**Request**: Quote the whole listing verbatim.

**Supplied data**:
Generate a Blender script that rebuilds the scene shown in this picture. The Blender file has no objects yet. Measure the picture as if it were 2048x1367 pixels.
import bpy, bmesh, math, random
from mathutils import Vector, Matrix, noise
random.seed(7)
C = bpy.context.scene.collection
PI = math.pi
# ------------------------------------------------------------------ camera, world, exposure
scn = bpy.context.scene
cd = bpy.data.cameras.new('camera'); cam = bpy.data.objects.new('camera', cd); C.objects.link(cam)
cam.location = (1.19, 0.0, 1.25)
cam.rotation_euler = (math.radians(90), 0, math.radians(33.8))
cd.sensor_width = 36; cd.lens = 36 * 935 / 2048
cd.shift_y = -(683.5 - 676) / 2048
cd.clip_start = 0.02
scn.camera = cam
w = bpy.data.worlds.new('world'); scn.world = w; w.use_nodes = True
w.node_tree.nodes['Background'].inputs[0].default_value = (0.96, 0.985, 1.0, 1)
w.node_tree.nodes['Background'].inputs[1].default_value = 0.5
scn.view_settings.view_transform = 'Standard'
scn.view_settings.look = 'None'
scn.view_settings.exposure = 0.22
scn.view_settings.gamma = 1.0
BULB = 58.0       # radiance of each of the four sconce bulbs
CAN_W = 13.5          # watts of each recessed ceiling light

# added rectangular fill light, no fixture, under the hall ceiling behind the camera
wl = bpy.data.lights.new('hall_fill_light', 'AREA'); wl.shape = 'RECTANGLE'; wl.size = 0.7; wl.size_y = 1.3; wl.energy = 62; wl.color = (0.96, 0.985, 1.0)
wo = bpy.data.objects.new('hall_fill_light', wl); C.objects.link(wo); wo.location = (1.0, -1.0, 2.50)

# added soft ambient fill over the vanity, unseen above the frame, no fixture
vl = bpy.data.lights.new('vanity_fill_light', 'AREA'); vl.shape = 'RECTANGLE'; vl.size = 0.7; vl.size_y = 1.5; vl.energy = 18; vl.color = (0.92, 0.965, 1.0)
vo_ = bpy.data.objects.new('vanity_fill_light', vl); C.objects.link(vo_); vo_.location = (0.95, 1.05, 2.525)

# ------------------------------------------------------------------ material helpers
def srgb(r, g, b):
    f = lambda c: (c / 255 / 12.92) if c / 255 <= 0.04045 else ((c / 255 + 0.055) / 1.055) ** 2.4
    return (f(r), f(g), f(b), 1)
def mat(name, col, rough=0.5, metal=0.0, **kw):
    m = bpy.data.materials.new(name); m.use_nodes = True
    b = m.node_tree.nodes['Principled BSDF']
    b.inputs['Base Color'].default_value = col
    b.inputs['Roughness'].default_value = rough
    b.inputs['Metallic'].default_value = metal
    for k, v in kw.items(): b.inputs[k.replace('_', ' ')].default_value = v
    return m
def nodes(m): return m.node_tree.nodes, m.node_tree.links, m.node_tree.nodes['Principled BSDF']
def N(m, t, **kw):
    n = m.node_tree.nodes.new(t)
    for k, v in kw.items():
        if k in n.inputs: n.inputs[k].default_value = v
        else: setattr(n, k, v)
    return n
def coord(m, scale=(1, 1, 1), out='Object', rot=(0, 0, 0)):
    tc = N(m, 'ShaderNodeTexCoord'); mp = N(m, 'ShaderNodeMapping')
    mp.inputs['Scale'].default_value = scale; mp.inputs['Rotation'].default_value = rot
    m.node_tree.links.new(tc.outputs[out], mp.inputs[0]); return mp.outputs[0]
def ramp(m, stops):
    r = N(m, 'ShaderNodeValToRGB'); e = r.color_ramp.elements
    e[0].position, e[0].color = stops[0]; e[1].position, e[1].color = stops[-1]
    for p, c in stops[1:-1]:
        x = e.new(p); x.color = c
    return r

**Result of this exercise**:
Generate a Blender script that rebuilds the scene shown in this picture. The Blender file has no objects yet. Measure the picture as if it were 2048x1367 pixels.
import bpy, bmesh, math, random
from mathutils import Vector, Matrix, noise
random.seed(7)
C = bpy.context.scene.collection
PI = math.pi
# ------------------------------------------------------------------ camera, world, exposure
scn = bpy.context.scene
cd = bpy.data.cameras.new('camera'); cam = bpy.data.objects.new('camera', cd); C.objects.link(cam)
cam.location = (1.19, 0.0, 1.25)
cam.rotation_euler = (math.radians(90), 0, math.radians(33.8))
cd.sensor_width = 36; cd.lens = 36 * 935 / 2048
cd.shift_y = -(683.5 - 676) / 2048
cd.clip_start = 0.02
scn.camera = cam
w = bpy.data.worlds.new('world'); scn.world = w; w.use_nodes = True
w.node_tree.nodes['Background'].inputs[0].default_value = (0.96, 0.985, 1.0, 1)
w.node_tree.nodes['Background'].inputs[1].default_value = 0.5
scn.view_settings.view_transform = 'Standard'
scn.view_settings.look = 'None'
scn.view_settings.exposure = 0.22
scn.view_settings.gamma = 1.0
BULB = 58.0       # radiance of each of the four sconce bulbs
CAN_W = 13.5          # watts of each recessed ceiling light

# added rectangular fill light, no fixture, under the hall ceiling behind the camera
wl = bpy.data.lights.new('hall_fill_light', 'AREA'); wl.shape = 'RECTANGLE'; wl.size = 0.7; wl.size_y = 1.3; wl.energy = 62; wl.color = (0.96, 0.985, 1.0)
wo = bpy.data.objects.new('hall_fill_light', wl); C.objects.link(wo); wo.location = (1.0, -1.0, 2.50)

# added soft ambient fill over the vanity, unseen above the frame, no fixture
vl = bpy.data.lights.new('vanity_fill_light', 'AREA'); vl.shape = 'RECTANGLE'; vl.size = 0.7; vl.size_y = 1.5; vl.energy = 18; vl.color = (0.92, 0.965, 1.0)
vo_ = bpy.data.objects.new('vanity_fill_light', vl); C.objects.link(vo_); vo_.location = (0.95, 1.05, 2.525)

# ------------------------------------------------------------------ material helpers
def srgb(r, g, b):
    f = lambda c: (c / 255 / 12.92) if c / 255 <= 0.04045 else ((c / 255 + 0.055) / 1.055) ** 2.4
    return (f(r), f(g), f(b), 1)
def mat(name, col, rough=0.5, metal=0.0, **kw):
    m = bpy.data.materials.new(name); m.use_nodes = True
    b = m.node_tree.nodes['Principled BSDF']
    b.inputs['Base Color'].default_value = col
    b.inputs['Roughness'].default_value = rough
    b.inputs['Metallic'].default_value = metal
    for k, v in kw.items(): b.inputs[k.replace('_', ' ')].default_value = v
    return m
def nodes(m): return m.node_tree.nodes, m.node_tree.links, m.node_tree.nodes['Principled BSDF']
def N(m, t, **kw):
    n = m.node_tree.nodes.new(t)
    for k, v in kw.items():
        if k in n.inputs: n.inputs[k].default_value = v
        else: setattr(n, k, v)
    return n
def coord(m, scale=(1, 1, 1), out='Object', rot=(0, 0, 0)):
    tc = N(m, 'ShaderNodeTexCoord'); mp = N(m, 'ShaderNodeMapping')
    mp.inputs['Scale'].default_value = scale; mp.inputs['Rotation'].default_value = rot
    m.node_tree.links.new(tc.outputs[out], mp.inputs[0]); return mp.outputs[0]
def ramp(m, stops):
    r = N(m, 'ShaderNodeValToRGB'); e = r.color_ramp.elements
    e[0].position, e[0].color = stops[0]; e[1].position, e[1].color = stops[-1]
    for p, c in stops[1:-1]:
        x = e.new(p); x.color = c
    return r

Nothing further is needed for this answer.